(no subject)

Aug 28, 2005 00:57

After being ignored by Ryan for 3 days, he calls me tonight to tell me that he "Can't deal with the whole attachment thing." And basically he's not dating anyone for a long while. I fell for him too fast and too hard and now I'm an emotional mess. I knew he just got out of a long term relationship. I knew he still had [strong] feelings for his ex. But no. All I fucking care about is myself so I really didn't let that phase me. Now I realize though, there's more important things in life to just dwell on myself. I should have looked more carefully at the posistion he was in. I didn't though, that's all that matters. People don't hurt me. I hurt myself.

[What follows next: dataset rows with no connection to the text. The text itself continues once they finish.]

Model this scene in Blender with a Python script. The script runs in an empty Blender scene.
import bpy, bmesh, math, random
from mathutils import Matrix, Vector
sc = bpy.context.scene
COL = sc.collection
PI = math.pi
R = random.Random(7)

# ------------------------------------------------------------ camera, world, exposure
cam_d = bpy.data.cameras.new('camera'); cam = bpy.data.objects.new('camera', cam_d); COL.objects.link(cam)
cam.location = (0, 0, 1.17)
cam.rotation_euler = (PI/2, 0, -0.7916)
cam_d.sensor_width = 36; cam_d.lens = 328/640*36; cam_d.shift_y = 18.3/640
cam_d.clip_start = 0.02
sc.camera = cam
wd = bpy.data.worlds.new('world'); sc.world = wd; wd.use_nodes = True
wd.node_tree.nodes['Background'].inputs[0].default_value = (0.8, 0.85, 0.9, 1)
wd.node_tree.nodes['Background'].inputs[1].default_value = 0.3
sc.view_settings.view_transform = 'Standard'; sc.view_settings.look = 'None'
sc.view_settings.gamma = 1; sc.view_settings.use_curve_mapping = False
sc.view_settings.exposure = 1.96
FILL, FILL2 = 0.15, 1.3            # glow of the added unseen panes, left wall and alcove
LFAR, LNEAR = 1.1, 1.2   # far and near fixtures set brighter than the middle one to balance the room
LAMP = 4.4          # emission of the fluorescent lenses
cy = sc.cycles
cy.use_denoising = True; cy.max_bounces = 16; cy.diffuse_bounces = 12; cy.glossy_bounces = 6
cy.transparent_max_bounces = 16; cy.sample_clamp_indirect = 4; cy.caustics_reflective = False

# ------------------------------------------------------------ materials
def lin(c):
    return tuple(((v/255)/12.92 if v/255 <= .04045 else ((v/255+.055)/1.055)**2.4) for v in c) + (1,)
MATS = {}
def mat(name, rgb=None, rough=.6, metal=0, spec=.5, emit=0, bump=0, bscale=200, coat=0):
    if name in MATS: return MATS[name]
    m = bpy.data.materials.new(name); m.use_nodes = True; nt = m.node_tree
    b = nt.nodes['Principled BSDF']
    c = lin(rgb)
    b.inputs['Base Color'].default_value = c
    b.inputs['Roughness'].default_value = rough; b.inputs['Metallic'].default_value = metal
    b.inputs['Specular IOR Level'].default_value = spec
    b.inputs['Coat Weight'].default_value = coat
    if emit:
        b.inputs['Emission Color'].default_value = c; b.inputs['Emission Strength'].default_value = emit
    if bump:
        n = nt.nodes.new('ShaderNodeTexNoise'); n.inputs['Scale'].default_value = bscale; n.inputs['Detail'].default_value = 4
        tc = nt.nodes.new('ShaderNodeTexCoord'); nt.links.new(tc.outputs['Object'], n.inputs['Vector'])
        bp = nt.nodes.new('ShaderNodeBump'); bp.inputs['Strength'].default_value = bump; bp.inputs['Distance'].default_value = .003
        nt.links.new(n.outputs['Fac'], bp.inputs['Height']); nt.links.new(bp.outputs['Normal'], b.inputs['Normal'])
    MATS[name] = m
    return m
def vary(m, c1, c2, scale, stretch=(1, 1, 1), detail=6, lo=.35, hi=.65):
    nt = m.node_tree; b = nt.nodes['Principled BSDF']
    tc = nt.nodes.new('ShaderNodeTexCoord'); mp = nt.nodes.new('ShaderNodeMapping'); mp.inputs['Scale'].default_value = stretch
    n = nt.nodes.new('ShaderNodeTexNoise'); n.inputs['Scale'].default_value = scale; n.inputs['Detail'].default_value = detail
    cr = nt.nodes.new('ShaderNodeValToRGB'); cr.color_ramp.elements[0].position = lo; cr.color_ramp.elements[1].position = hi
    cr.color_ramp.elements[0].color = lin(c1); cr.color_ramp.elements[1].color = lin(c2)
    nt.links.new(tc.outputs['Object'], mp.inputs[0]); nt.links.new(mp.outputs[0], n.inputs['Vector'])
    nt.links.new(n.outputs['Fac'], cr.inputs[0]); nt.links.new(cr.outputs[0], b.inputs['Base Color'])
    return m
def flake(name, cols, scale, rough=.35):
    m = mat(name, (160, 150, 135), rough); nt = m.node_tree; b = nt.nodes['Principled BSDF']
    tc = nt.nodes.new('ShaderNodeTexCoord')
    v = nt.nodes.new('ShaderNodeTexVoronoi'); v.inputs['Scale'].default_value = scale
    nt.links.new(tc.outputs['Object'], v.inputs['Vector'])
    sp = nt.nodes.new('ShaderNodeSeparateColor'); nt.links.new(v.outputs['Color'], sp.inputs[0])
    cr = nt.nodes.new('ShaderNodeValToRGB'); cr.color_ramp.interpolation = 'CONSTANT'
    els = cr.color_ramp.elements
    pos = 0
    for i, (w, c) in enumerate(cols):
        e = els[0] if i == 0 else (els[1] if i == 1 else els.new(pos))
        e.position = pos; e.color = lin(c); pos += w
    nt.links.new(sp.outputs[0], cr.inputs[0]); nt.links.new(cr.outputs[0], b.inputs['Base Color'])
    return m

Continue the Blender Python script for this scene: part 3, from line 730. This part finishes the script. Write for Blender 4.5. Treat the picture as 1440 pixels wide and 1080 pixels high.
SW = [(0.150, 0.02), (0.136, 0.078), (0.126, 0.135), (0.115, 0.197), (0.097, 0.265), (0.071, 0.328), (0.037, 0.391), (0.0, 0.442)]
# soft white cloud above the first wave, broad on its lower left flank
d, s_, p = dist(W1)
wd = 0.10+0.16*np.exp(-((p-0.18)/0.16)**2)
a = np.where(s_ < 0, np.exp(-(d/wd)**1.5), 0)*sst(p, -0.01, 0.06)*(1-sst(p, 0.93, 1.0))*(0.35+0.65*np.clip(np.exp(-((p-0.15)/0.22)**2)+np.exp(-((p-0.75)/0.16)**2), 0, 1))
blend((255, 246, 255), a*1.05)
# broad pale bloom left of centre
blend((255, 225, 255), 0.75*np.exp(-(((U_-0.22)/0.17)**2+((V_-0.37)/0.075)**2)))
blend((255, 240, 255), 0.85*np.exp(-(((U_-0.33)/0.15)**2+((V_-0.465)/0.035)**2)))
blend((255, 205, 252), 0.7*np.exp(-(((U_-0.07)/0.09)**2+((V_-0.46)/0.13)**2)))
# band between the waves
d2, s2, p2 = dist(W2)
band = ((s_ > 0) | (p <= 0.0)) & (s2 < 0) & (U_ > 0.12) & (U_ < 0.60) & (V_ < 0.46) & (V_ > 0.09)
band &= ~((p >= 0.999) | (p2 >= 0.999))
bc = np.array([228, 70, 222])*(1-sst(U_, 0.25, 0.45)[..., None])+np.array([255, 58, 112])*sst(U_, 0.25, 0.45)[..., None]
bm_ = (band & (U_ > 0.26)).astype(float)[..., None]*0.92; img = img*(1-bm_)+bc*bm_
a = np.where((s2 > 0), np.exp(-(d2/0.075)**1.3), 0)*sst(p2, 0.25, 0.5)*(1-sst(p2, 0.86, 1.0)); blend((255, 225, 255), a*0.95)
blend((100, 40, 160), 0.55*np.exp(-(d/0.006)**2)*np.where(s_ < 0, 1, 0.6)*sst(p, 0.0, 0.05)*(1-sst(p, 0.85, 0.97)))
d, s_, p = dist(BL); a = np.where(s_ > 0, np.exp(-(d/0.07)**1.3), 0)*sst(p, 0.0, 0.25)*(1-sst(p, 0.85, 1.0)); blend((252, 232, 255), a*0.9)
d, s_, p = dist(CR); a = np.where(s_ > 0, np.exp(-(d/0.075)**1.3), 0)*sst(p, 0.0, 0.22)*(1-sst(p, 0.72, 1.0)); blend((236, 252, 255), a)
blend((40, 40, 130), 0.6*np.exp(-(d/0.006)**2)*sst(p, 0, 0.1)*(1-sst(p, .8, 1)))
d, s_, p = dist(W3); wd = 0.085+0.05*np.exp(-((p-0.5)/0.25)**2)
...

I remember posting a few months ago saying, "I'm going to make myself happy no matter what it takes." But right now, I feel like I should focus on other people's feelings before I focus on my own. I should listen, and try and expirence what a person is going through to help myself get a better understanding of their life.

I know I love myself. I know I'm stuck up and conceited. I know I think I'm just about the hottest damn thing on the planet. I think it's time to change things though. I don't want to be like that anymore. That's precisely why I always end up getting hurt... I think I'm superior to everyone else in this whole bloody world, and then I get proved wrong. But whatever. I'm never gonna be fucking good enough for anyone. I keep waiting and waiting for the right guy to come along, and just when I think I've found him, I get proved wrong.

I don't fucking care what you think about the way I run my life which is why I'm still going to disable commenting. If you have to give me your fucking lame ass imput that bad, just call me. [921.2845].

Until then, I will just end this entry saying I'm going to try and change myself for the better. I'll keep you updated on my progress, but don't expect too much out of me.